The other day Secretary of the Navy Ray Nabus was on C-Span's Washington Journal, and something he said was hard to reconcile with some of the other news that's come out about the military.
Specifically, at around the 16:15 point of the program -- watch it here -- he was asked what is the biggest challenge for the Naval Academy as it prepares a new generation of offices. He answered by saying how seriously he takes charges of sexual assaults at the Academy. He said reports show that this problem hasn't gotten any better over the past few years. He said he addressed the people at the school to emphasize how serious that was.

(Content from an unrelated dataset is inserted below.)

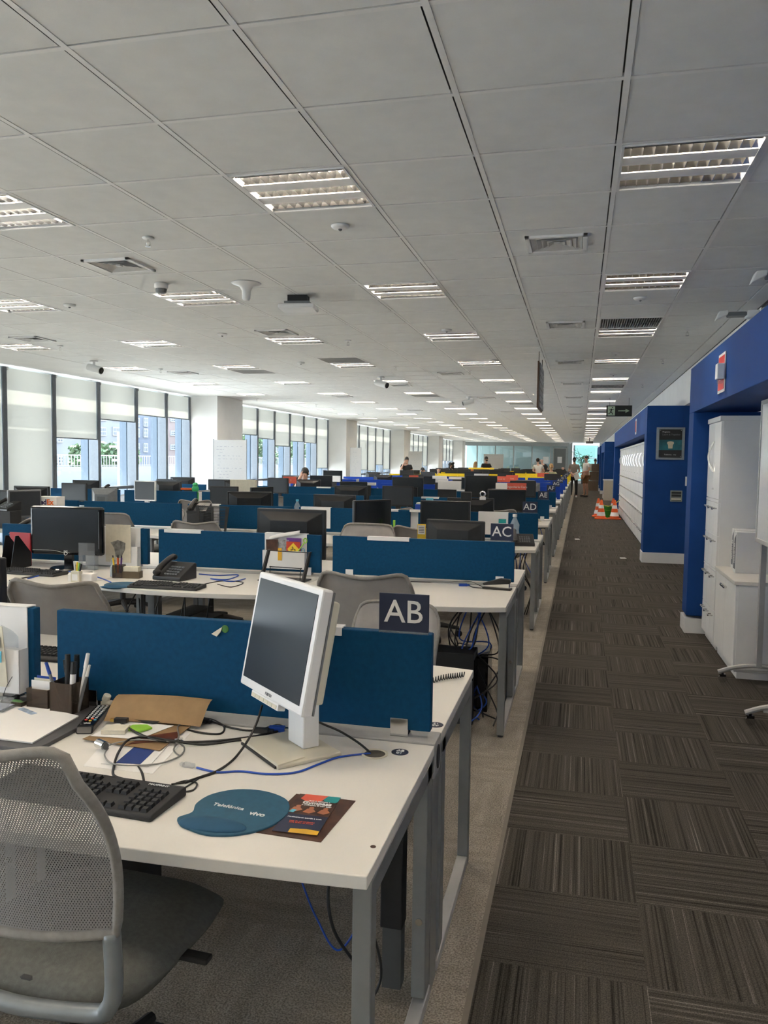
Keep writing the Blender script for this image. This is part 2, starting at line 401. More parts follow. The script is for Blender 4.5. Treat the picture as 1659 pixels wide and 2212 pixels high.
for n, (a, b_, ms) in enumerate(bays):
    if ms is None:
        q = max(1, round((b_-a)/1.27)); ms = [a+(b_-a)*i/q for i in range(1, q)]
    w = bpy.data.objects.new('window_%d' % (n+1), None); S.collection.objects.link(w); w.location = (XW, (a+b_)/2, 0); w['kind'] = 'structure'
    yc = (a+b_)/2; edges = [a]+ms+[b_]
    f = MB()
    for y in edges: f.box((-.09, y-yc-.045, .1), (.105, y-yc+.045, 2.90))
    for z in (.14, .92): f.box((-.07, a-yc, z-.03), (.02, b_-yc, z+.03))
    f.build('window_frame', alum, w)
    MB().box((-.055, a-yc, .1), (-.049, b_-yc, 2.92)).build('window_pane', glass, w)
    fn = MB()
    for y in edges: fn.box((-.27, y-yc-.03, -1), (-.12, y-yc+.03, 2.9))
    fn.build('facade_fin', finm, w)
    portal('window_daylight', (XW-.02, yc, 1.5), (b_-a, 2.8), (1, 0, 0))
    if n in (0, 1, 2, 3, 4, 5):
        where = ['left of the first white column', 'between the first and second white columns', 'between the second and third white columns',
                 'between the third and fourth white columns', 'between the fourth and fifth white columns', 'beyond the last white column'][n]
        bz = blind_z[n]; cnt = len(edges)-1
        for i in range(cnt):
            y0, y1 = edges[i]+.048, edges[i+1]-.048
            zb = bz[i] if i < len(bz) else 1.4
            if n == 0 and y1 < 2: continue
            lab = 'beige roller blind %s, %s from its right end' % (where, ORD[cnt-1-i]) if n < 5 else 'beige roller blind of the far bay beyond the last white column'
            r = thing('roller_blind', lab, 'roller blind', (XW+.075, (y0+y1)/2, 2.90), 0, 'roller blinds along the window wall')
            h = (y1-y0)/2; wv = random.uniform(0, 6)
            MB().grid(lambda u, v: (.004*math.sin(5*u+wv)*v, -h+2*h*u, -.01-(2.90-zb-.01)*v), 8, 10).build('blind_cloth', blindm, r, smooth=True)
            MB().cyl((0, -h, zb-2.90), (0, h, zb-2.90), .011, n=8).build('bottom_rail', alum, r)
            MB().box((-.015, -h, -.05), (.045, -h+.02, .0)).build('bracket', wplast, r)

# exterior: added slotted canopy, terrace, houses, trees
mext = mat('facade_white', (.15, .155, .16), .9, var=.05, scale=.3); mext2 = mat('facade_lilac', (.085, .097, .12), .9, var=.05, scale=.3); mext3 = mat('facade_pink', (.145, .108, .098), .9, var=.05, scale=.3)
mwin = mat('far_window_glass', (.025, .035, .045), .2); mshut = mat('far_window_frame', (.20, .21, .215), .7)
struct(MB().box((-9.48, YB, 3.60), (-8.95, YE, 3.66)).box((-9.90, YB, 3.60), (-9.68, YE, 3.66)).box((-10.7, YB, 3.60), (-9.955, YE, 3.66)), 'sun_slot_canopy', mext)  # added out of view; its slots shape the sun bands on the blinds
struct(MB().box((-90, -40, -6.2), (-24, 220, -6)), 'floor', mat('street_ground', (.30, .28, .25), .9), None)
struct(MB().box((-24, -20, -.4), (-9.2, 150, -.15)), 'floor', mat('bounce_deck', (.78, .76, .70), .9), None)  # pale unseen deck added to bounce daylight up to the ceiling
par = one(MB().box((-24.2, 10, -6), (-24, 150, .98)), 'terrace_wall', mat('terrace_paint', (.12, .13, .142), .9, var=.03, scale=.4), 'long pale terrace wall outside beyond the windows', 'wall')
rail = thing('terrace_railing', 'white railing along the top of the terrace wall outside', 'railing', (-24.1, 20, .98))
MB().box((-.02, 0, .55), (.02, 100, .60)).box((-.02, 0, .05), (.02, 100, .08)).build('rail', mshut, rail)
p_ = MB()
for i in range(400): p_.box((-.01, i*.25, 0), (.01, i*.25+.03, .58))
tag(p_.build('baluster', mshut, rail), kind='stuff')
def building(px0, px1, py_top, X, m, label, wins, depth=3, pink=False):
    p0, p1 = at(px0, 950, X=X), at(px1, 950, X=X); zt = at((px0+px1)/2, py_top, X=X).z
    r = thing('apartment_building', label, 'building', (X, (p0.y+p1.y)/2, -6)); yc = r.location.y
    hw = abs(p1.y-p0.y)/2
    MB().box((-depth, -hw, 0), (0, hw, zt+6)).build('wall', m, r)
    for (a, b_, c, d, bal) in wins:
        q0, q1 = at(a, c, X=X), at(b_, d, X=X)
        if abs(q0.y-yc) > hw or abs(q1.y-yc) > hw: continue
        z1, z0 = q0.z+6, q1.z+6; y0, y1 = q0.y-yc, q1.y-yc
        wf = MB().box((0, y0, z0), (.12, y1, z1)).build('window', mshut, r)
        g_ = MB(); ym = (y0+y1)/2; zm = (z0+z1)/2
        for (ya, yb) in ((y0+.12, ym-.06), (ym+.06, y1-.12)):
            for (za, zb) in ((z0+.12, zm-.05), (zm+.05, z1-.12)): g_.box((.10, ya, za), (.14, yb, zb))
        g_.build('pane', mwin, wf)
        if bal: MB().box((0, y0-.6, z0-1.2), (1.3, y1+.6, z0-.15)).build('balcony', mext, r)
def wgrid(xs, ys, w, h, bal=False): return [(x, x+w, y, y+h, bal) for x in xs for y in ys]
building(100, 197, 930, -47, mext, 'white apartment house seen through the second window', wgrid((122, 180), (940, 985), 12, 16))
building(200, 284, 830, -47, mext, 'tall white apartment tower with wide windows behind the tree', wgrid((211, 242), (860, 890, 922, 954), 17, 20)+wgrid((270,), (870, 905, 940), 8, 14))
building(286, 352, 830, -47, mext2, 'grey lilac apartment block seen in the fourth window', wgrid((291, 309), (870, 902, 925, 957), 9, 20)+wgrid((328,), (880, 915, 950), 10, 12))
building(354, 470, 830, -47, mext3, 'pinkish apartment tower with white balconies left of the first column', wgrid((367,), (900, 930, 960), 12, 12)+wgrid((395,), (890, 915, 940, 965), 8, 10, True))
building(505, 545, 900, -50, mext, 'pale house beyond the first white column', wgrid((534,), (915, 950), 6, 12))
building(560, 592, 880, -46, mext2, 'lilac block with dark windows seen right of the whiteboard', wgrid((563, 575), (900, 918, 940, 962, 985), 7, 9, False))
building(594, 640, 880, -50, mext, 'pale apartment block in the middle of the second window bay', wgrid((600, 612), (930, 965), 6, 10))
building(700, 760, 920, -46, mext, 'pale low house at the end of the second window bay', wgrid((712,), (960,), 6, 8))
lvm = mat('outdoor_leaves', (.06, .105, .042), .6, var=.4, scale=1)
bark = mat('tree_bark', (.09, .07, .05), .9)
def tree(px, py, X, r, label, cols=None):
    c = at(px, py, X=X); t = thing('street_tree', label, 'tree', (c.x, c.y, -6))
    MB().tube([(0, 0, 0), (.1, .1, (c.z+6)*.6), (0, 0, c.z+6)], .2, 8, rs=[.25, .18, .06]).build('trunk', bark, t)
    rnd = random.Random(int(px)); m = MB()
    lobes = [(rnd.uniform(-.6, .6)*r, rnd.uniform(-.6, .6)*r, rnd.uniform(-.5, .6)*r) for _ in range(9)]
    for i in range(1300):
        l = rnd.choice(lobes); v = Vector((rnd.gauss(0, 1), rnd.gauss(0, 1), rnd.gauss(0, 1))); v.normalize(); v *= r*.48*rnd.random()**.4
        p = Vector((l[0], l[1], c.z+6+l[2]))+v; a = Vector((rnd.gauss(0, 1), rnd.gauss(0, 1), rnd.gauss(0, 1))).normalized()*.16; b2 = a.orthogonal().normalized()*.12
        m.add([p-a, p-b2, p+a, p+b2], [(0, 1, 2, 3)])
    m.build('crown', lvm, t)
tree(176, 993, -30, 1.0, 'small green tree outside the second window')
tree(245, 990, -30, 1.5, 'rounded green tree in front of the white tower')
tree(541, 965, -30, 2.3, 'leafy tree just right of the first white column')
tree(612, 1010, -30, 1.6, 'low green tree in the middle window of the second bay')
tree(642, 975, -30, 2.8, 'tall leafy tree behind the fourth window of the second bay')
tree(676, 985, -37, 2.4, 'tall leafy tree left of the longest blind of the second bay')
tree(700, 1015, -30, 1.8, 'low leafy tree below the longest blind of the second bay')
tree(818, 1010, -30, 2.2, 'far tree seen below the blinds of the third bay')
pole = at(257, 1000, X=-20)
up_ = thing('utility_pole', 'pale utility pole with insulators outside the third window', 'pole', (-20, pole.y, -6))
MB().cyl((0, 0, 0), (0, 0, 8.6), .09, .07).build('post', mext, up_)
MB().box((-.04, -.7, 7.9), (.04, .7, 8.0)).box((-.04, -.5, 7.3), (.04, .5, 7.4)).build('crossarm', mext, up_)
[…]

And in an apparent attempt to compare sexual assaults with the Fort Hood shooting he noted that a sexual assault was an attack on one's fellow students similar to a gunman walking through the school shooting at the students. Maybe that stern talking-to will solve the problem.
So now we look back through the news a couple of months to see the announcement in WaPo that Pentagon removes ban on women in combat. So we need to reconcile these two things -- a problem of sexual assault and harassment on one hand, and a drive to put women in combat positions on the other.
Brings to mind this editorial titled Five myths about women in combat. Myth number 3 was as follows:
The presence of women causes sexual tension in training and battle.
This notion insults men as much as women. For nearly 10 years, the U.S. military has been fighting two wars with a majority of units that include both men and women. Why hasn’t supposed “sexual tension” undermined the stellar performance of gender-integrated units? ...
So the myth of "sexual tension in training and battle" has been busted, has it?
Well, that attempt at myth busting has itself been busted. March 13, 2013: Military Sexual Assault Victims Detail Humiliation; Aug 13, 2012: Sexual Assault Cases Flood Military Courts to cite two at Military.com.
Over at the government radio website we find two more from March of this year: Sexual Violence Victims Say Military Justice System Is 'Broken' and Off The Battlefield, Military Women Face Risks From Male Troops which proclaims "Women who join the military face a much higher risk of sexual assault than civilian women."
So clearly the problem of demanding political correctness from the people we train to kill our enemies is not so easy. The effort by the government to place women in combat situations with men is a little ahead of its time. Maybe it would work if they had gender segregated brigades as they probably do in other countries. In any event, put young men and women in their sexual prime in close quarters with one another, but don't expect political correctness to prevail.
[The sophisticated writer doesn't use the word "bust" or variations thereof when writing about gender differences. Robo-ed. We're good. No sophisticated writers here. Sleepless.]